Tyzx, despite considerable press hype about their being the low-cost solution, isn't actually shipping. A call to them resulted in an callback from their CEO, who admitted that all they really had available was a $25,000 prototype system. Their main application is also "people tracking", whch apparently is viewed in computer vision as a way to make money on "homeland security". Their technology is actually about a decade old, but they've only recently obtained funding. Unfortunately, the funding is from Paul Allen, usually a bad sign.

SRI Small Image Toolkit / Videre

SRI has a Small Image Toolkit, which can supposedly be purchased from Videre for $300. Videre also sells matching cameras, including a $3000 two-camera pair 23cm apart. Videre claims to be able to obtain useful depth from that unit out to 50 meters. This is impressive, if true.

Principles of Computer System Design for Stereo Perception (a recent CMU Robotics lab tech report) contains an evaluation of this system, with pictures.

Image of Arctic rock field
taken with Hyperion robot

They report acceptable performace for robot navigation on images like the one above. Unfortunately, they don't provide both halves of the stereo pair, so we can't reprocess the images ourselves. This system is worth a serious evaluation.

 

 

 

 

 

 

Uncalibrated Stereo by Singular Value Decomposition

Corners matched by SVD Stereo algorithm

"Corners" extracted with corner
extractor in SVD stereo package.
(Note low quality of corner extraction.)

Click for larger image.

This is a classic approach to stereo - recognize "features", and match them up. That's where computer vision started, about 30 years ago. It's usually less effective than brute-force correlation. But it has its uses.

The big advantage of feature matching is that features can be matched over a sizable distance so that camera alignment isn't critical. The big disadvantage is that finding "features" usually doesn't work well.

This is probably more useful as a camera calibration technique than as a primary stereo algorithm. But it's worth having, since it lets us align cameras automatically on any scene with some corners in it. Once alignment information is obtained, it can be used to preprocess the images before sending them to a correlator. This should be especially effective in dealing with cameras which are misaligned rotationally. If we have something in the field of view at a known distance, like a hood ornament, we can probably have fully automatic alignment.

The author of this paper, who's at HP in Bristol, UK, sent me his code, which I've run. The image on the right above was created with that code, run on a QNX machine. The code runs both on Windows (compiled with MSVC 6.0) and now, on QNX, compiled with gcc. It finds slightly different features on the two platforms, which is disconcerting, and I'm trying to figure out why.

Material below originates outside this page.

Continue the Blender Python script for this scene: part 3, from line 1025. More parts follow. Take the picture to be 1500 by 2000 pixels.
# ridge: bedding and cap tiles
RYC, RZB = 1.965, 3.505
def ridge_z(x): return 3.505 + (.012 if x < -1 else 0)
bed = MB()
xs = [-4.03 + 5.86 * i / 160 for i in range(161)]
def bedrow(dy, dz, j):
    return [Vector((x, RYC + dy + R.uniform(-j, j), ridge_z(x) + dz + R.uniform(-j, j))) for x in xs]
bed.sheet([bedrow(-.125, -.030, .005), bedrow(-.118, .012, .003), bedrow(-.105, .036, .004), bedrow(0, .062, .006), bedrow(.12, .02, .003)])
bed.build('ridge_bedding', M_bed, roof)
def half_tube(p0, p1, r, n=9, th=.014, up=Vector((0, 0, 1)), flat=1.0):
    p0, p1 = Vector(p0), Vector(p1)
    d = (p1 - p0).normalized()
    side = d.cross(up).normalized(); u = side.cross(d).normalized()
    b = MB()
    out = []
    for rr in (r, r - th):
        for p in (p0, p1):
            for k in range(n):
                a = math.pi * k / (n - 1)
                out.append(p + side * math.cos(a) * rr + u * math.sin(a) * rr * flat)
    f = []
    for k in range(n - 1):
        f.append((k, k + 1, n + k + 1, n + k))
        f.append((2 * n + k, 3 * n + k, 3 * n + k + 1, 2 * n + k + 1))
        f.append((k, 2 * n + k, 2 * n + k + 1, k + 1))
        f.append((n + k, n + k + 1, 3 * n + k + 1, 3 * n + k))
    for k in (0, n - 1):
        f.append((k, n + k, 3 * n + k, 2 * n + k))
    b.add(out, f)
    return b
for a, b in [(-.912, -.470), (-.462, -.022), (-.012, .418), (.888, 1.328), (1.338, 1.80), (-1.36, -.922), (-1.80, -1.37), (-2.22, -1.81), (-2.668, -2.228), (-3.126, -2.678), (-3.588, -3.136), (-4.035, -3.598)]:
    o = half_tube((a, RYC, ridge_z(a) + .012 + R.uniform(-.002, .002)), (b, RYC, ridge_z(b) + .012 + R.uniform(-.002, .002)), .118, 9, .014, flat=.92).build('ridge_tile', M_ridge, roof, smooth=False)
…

Chabat/Yang/Hansell corner detector

Corners extracted with
Chabat/Yang/Hansell

This 1999 paper covers a new algorithm for finding "corners" in an image. This one looks much better than the one in the "stereo by SVD" code. But there's no immediately available code for it.

2001 Workshop on Stereo Vision

In 2001, a conference on stereo vision was held in Hawaii. The papers provide a good overview of the different approaches. Most of the systems mentioned here were represented.

Open Source Computer Vision Library

This is an Intel project that's now on SourceForge. I'm just starting to look at it. It has a stereo matcher, said to be real-time on Intel CPUs. (The code can use some Intel-only features, if desired).

This library looks promising as an architectural base, since it provides a wide range of image processing functions, built on common data structures. More on this later.